Requirement: Every entry below should be transcribed exactly; pictures stay out of the copy.
______________________________
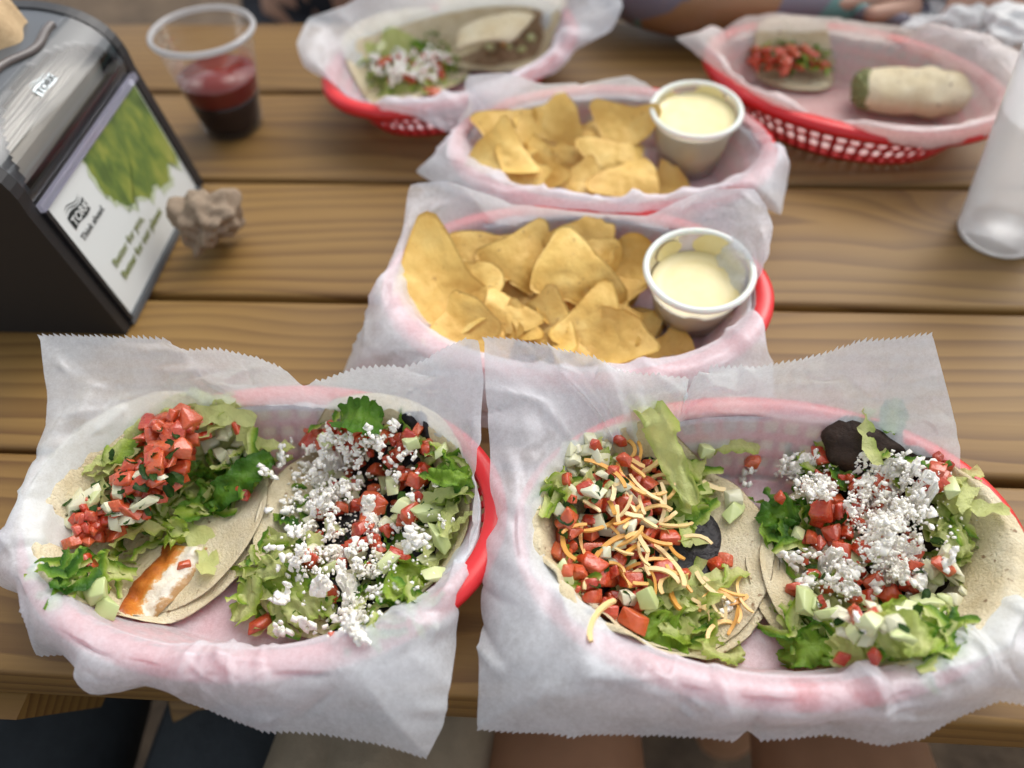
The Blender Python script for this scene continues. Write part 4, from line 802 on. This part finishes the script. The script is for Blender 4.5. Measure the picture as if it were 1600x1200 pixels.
def drink_cup():
    p = at(366, 196, 0); p.z = .0005; c = tag(empty('drink_cup', p), 'clear plastic cup of dark red drink behind the napkin dispenser', 'cup')
    h, bot, top = .093, .027, .0425; r = lambda z: bot+(top-bot)*z/h; w_ = .0007; cm = clear_mat('clear_cup_plastic', (.98, .98, .98), .965, (.6, .58, .58), .08, .10, .35)
    prof = [(.001, .003), (bot-.003, .003), (bot, .0005)]+[(r(z)+.0005*math.sin(z*700), z) for z in np.linspace(.004, h-.002, 26)]
    obj('cup_wall', *lathe(prof), cm, c)
    obj('rim', *lathe([(top-.001, h-.004), (top+.0024, h-.0045), (top+.0036, h-.0022), (top+.0026, h), (top, h+.0006), (top-.0012, h-.001), (top-.001, h-.004)]), clear_mat('cup_rim', (.95, .95, .95), .30, (.85, .85, .85)), c)
    zl = .052; m = M('red_drink'); m.set(Roughness=.06)
    m.set(Base_Color=c4(.20, .012, .007), Subsurface_Weight=.3, Subsurface_Radius=(.01, .002, .001)); dk = plain('shaded_drink', (.016, .003, .003), .06)
    zm = .034
    obj('shaded_drink', *lathe([(.0005, .005), (bot-.0012, .005)]+[(r(z)-.0011, z) for z in np.linspace(.008, zm, 6)]+[(.0005, zm)]), dk, c)  # lower part of the drink: shade of its depth put into a near-black colour
    obj('drink', *lathe([(.0005, zm+.0003)]+[(r(z)-.0011, z) for z in np.linspace(zm+.0003, zl, 6)]+[(.0005, zl)]), m.m, c)
drink_cup()
def tumbler():
    p = at(1592, 368, 0); p.z = .0005; p.x -= .016; c = tag(empty('tumbler', p), 'frosted clear tumbler of water at the right edge', 'tumbler')
    h, bot, top = .145, .030, .044; r = lambda z: bot+(top-bot)*z/h
    fm = clear_mat('frosted_plastic', (.98, .99, 1), .44, (.95, .97, .98), .3)
    obj('cup_wall', *lathe([(.001, .004), (bot-.004, .004), (bot-.001, .0005), (bot+.0008, .004)]+[(r(z), z) for z in np.linspace(.008, h-.002, 14)]+[(top-.0005, h), (top-.0022, h-.002)]), fm, c)
    wm = clear_mat('water', (.98, .99, .99), .90, (.9, .93, .95), .05)
    obj('water', *lathe([(r(.105)-.0008, .105), (r(.105)-.004, .1045), (.0005, .1045)]), wm, c)
tumbler()
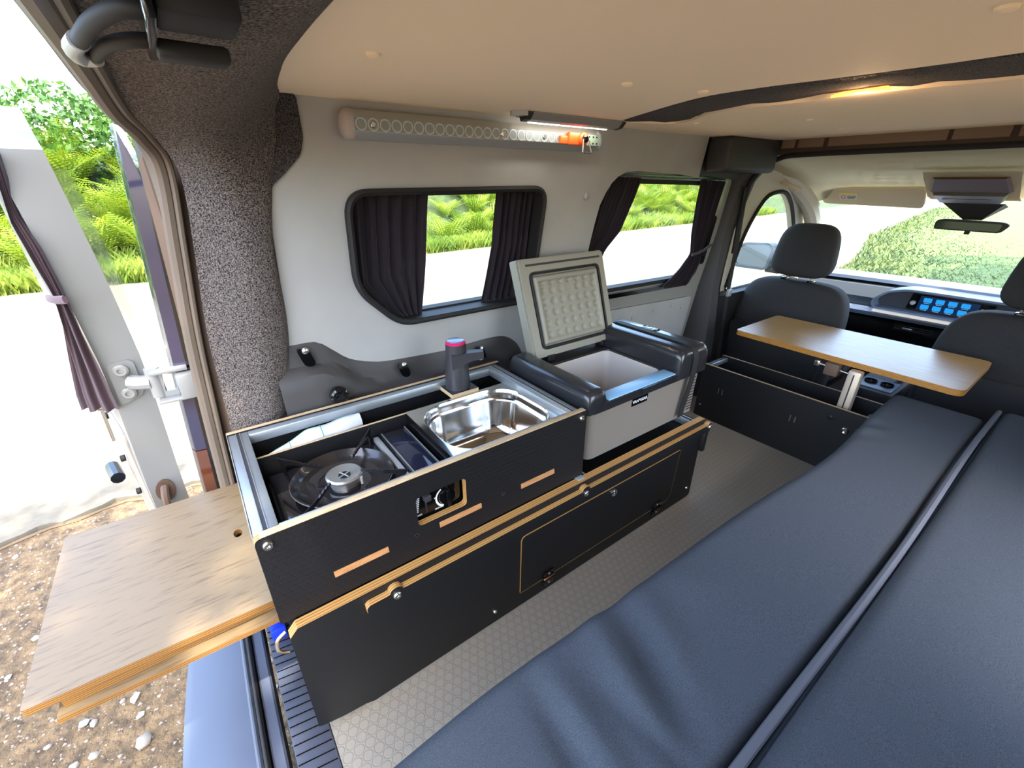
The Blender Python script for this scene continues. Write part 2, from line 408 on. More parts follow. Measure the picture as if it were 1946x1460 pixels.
# D pillar and rear header wrapped in carpet
Ap = [(-.034, 1.095, .0), (-.030, 1.095, .25), (-.017, 1.09, .47), (-.006, 1.09, .701), (.015, 1.08, .873), (.028, 1.052, 1.004), (.012, 1.0, 1.055), (-.012, .9, 1.088), (-.018, .75, 1.116), (-.02, .6, 1.122), (-.019, .45, 1.116), (-.02, .1, 1.118), (-.02, -.3, 1.10)]
M1 = [(.05, 1.075, .0), (.055, 1.07, .25), (.066, 1.058, .47), (.078, 1.052, .701), (.092, 1.04, .873), (.094, 1.022, .985), (.082, .97, 1.046), (.062, .88, 1.078), (.055, .74, 1.096), (.050, .6, 1.102), (.05, .45, 1.100), (.05, .1, 1.10), (.05, -.3, 1.09)]
M2 = [(.095, 1.105, .0), (.095, 1.10, .25), (.108, 1.086, .47), (.132, 1.062, .701), (.142, 1.046, .873), (.150, 1.032, .992), (.142, .99, 1.066), (.126, .90, 1.092), (.122, .76, 1.106), (.118, .61, 1.112), (.115, .46, 1.112), (.115, .1, 1.11), (.115, -.3, 1.10)]
Bp = [(.118, 1.168, .0), (.118, 1.14, .25), (.121, 1.112, .47), (.150, 1.085, .701), (.154, 1.064, .873), (.176, 1.050, 1.0), (.200, 1.040, 1.075), (.214, 1.020, 1.1485), (.178, .80, 1.149), (.168, .62, 1.149), (.166, .45, 1.149), (.166, .1, 1.149), (.166, -.3, 1.149)]
nn = 90
cur = [resample(smooth_path(c, 6), nn) for c in (Ap, M1, M2, Bp)]
bm = nb(); rings = []
for i in range(nn):
    sec = smooth_path([c[i] for c in cur], 5); rings.append([tuple(p) for p in sec])
loft(bm, rings, False)
bmesh.ops.solidify(bm, geom=list(bm.faces), thickness=-.008)
struct('trim_rear_pillar', bm, M['carpet'], 'dark speckled carpet wrapping the rear corner pillar and header')
# wing of carpet on the wall next to the corner
bm = nb(); panel(bm, rpoly([(.10, 1.151), (.244, 1.151), (.246, 1.08), (.236, 1.048), (.205, 1.018), (.172, .99), (.158, .94), (.152, .80), (.12, .47), (.06, .47)], .01), [], -.006, .0, WL)
struct('trim_pillar_wing', bm, M['wing'], 'flat wing of carpet with recess shade in its colour glued to the side panel at the corner')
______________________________
Solution:
The Blender Python script for this scene continues. Write part 4, from line 802 on. This part finishes the script. The script is for Blender 4.5. Measure the picture as if it were 1600x1200 pixels.
def drink_cup():
    p = at(366, 196, 0); p.z = .0005; c = tag(empty('drink_cup', p), 'clear plastic cup of dark red drink behind the napkin dispenser', 'cup')
    h, bot, top = .093, .027, .0425; r = lambda z: bot+(top-bot)*z/h; w_ = .0007; cm = clear_mat('clear_cup_plastic', (.98, .98, .98), .965, (.6, .58, .58), .08, .10, .35)
    prof = [(.001, .003), (bot-.003, .003), (bot, .0005)]+[(r(z)+.0005*math.sin(z*700), z) for z in np.linspace(.004, h-.002, 26)]
    obj('cup_wall', *lathe(prof), cm, c)
    obj('rim', *lathe([(top-.001, h-.004), (top+.0024, h-.0045), (top+.0036, h-.0022), (top+.0026, h), (top, h+.0006), (top-.0012, h-.001), (top-.001, h-.004)]), clear_mat('cup_rim', (.95, .95, .95), .30, (.85, .85, .85)), c)
    zl = .052; m = M('red_drink'); m.set(Roughness=.06)
    m.set(Base_Color=c4(.20, .012, .007), Subsurface_Weight=.3, Subsurface_Radius=(.01, .002, .001)); dk = plain('shaded_drink', (.016, .003, .003), .06)
    zm = .034
    obj('shaded_drink', *lathe([(.0005, .005), (bot-.0012, .005)]+[(r(z)-.0011, z) for z in np.linspace(.008, zm, 6)]+[(.0005, zm)]), dk, c)  # lower part of the drink: shade of its depth put into a near-black colour
    obj('drink', *lathe([(.0005, zm+.0003)]+[(r(z)-.0011, z) for z in np.linspace(zm+.0003, zl, 6)]+[(.0005, zl)]), m.m, c)
drink_cup()
def tumbler():
    p = at(1592, 368, 0); p.z = .0005; p.x -= .016; c = tag(empty('tumbler', p), 'frosted clear tumbler of water at the right edge', 'tumbler')
    h, bot, top = .145, .030, .044; r = lambda z: bot+(top-bot)*z/h
    fm = clear_mat('frosted_plastic', (.98, .99, 1), .44, (.95, .97, .98), .3)
    obj('cup_wall', *lathe([(.001, .004), (bot-.004, .004), (bot-.001, .0005), (bot+.0008, .004)]+[(r(z), z) for z in np.linspace(.008, h-.002, 14)]+[(top-.0005, h), (top-.0022, h-.002)]), fm, c)
    wm = clear_mat('water', (.98, .99, .99), .90, (.9, .93, .95), .05)
    obj('water', *lathe([(r(.105)-.0008, .105), (r(.105)-.004, .1045), (.0005, .1045)]), wm, c)
tumbler()
The Blender Python script for this scene continues. Write part 2, from line 408 on. More parts follow. Measure the picture as if it were 1946x1460 pixels.
# D pillar and rear header wrapped in carpet
Ap = [(-.034, 1.095, .0), (-.030, 1.095, .25), (-.017, 1.09, .47), (-.006, 1.09, .701), (.015, 1.08, .873), (.028, 1.052, 1.004), (.012, 1.0, 1.055), (-.012, .9, 1.088), (-.018, .75, 1.116), (-.02, .6, 1.122), (-.019, .45, 1.116), (-.02, .1, 1.118), (-.02, -.3, 1.10)]
M1 = [(.05, 1.075, .0), (.055, 1.07, .25), (.066, 1.058, .47), (.078, 1.052, .701), (.092, 1.04, .873), (.094, 1.022, .985), (.082, .97, 1.046), (.062, .88, 1.078), (.055, .74, 1.096), (.050, .6, 1.102), (.05, .45, 1.100), (.05, .1, 1.10), (.05, -.3, 1.09)]
M2 = [(.095, 1.105, .0), (.095, 1.10, .25), (.108, 1.086, .47), (.132, 1.062, .701), (.142, 1.046, .873), (.150, 1.032, .992), (.142, .99, 1.066), (.126, .90, 1.092), (.122, .76, 1.106), (.118, .61, 1.112), (.115, .46, 1.112), (.115, .1, 1.11), (.115, -.3, 1.10)]
Bp = [(.118, 1.168, .0), (.118, 1.14, .25), (.121, 1.112, .47), (.150, 1.085, .701), (.154, 1.064, .873), (.176, 1.050, 1.0), (.200, 1.040, 1.075), (.214, 1.020, 1.1485), (.178, .80, 1.149), (.168, .62, 1.149), (.166, .45, 1.149), (.166, .1, 1.149), (.166, -.3, 1.149)]
nn = 90
cur = [resample(smooth_path(c, 6), nn) for c in (Ap, M1, M2, Bp)]
bm = nb(); rings = []
for i in range(nn):
    sec = smooth_path([c[i] for c in cur], 5); rings.append([tuple(p) for p in sec])
loft(bm, rings, False)
bmesh.ops.solidify(bm, geom=list(bm.faces), thickness=-.008)
struct('trim_rear_pillar', bm, M['carpet'], 'dark speckled carpet wrapping the rear corner pillar and header')
# wing of carpet on the wall next to the corner
bm = nb(); panel(bm, rpoly([(.10, 1.151), (.244, 1.151), (.246, 1.08), (.236, 1.048), (.205, 1.018), (.172, .99), (.158, .94), (.152, .80), (.12, .47), (.06, .47)], .01), [], -.006, .0, WL)
struct('trim_pillar_wing', bm, M['wing'], 'flat wing of carpet with recess shade in its colour glued to the side panel at the corner')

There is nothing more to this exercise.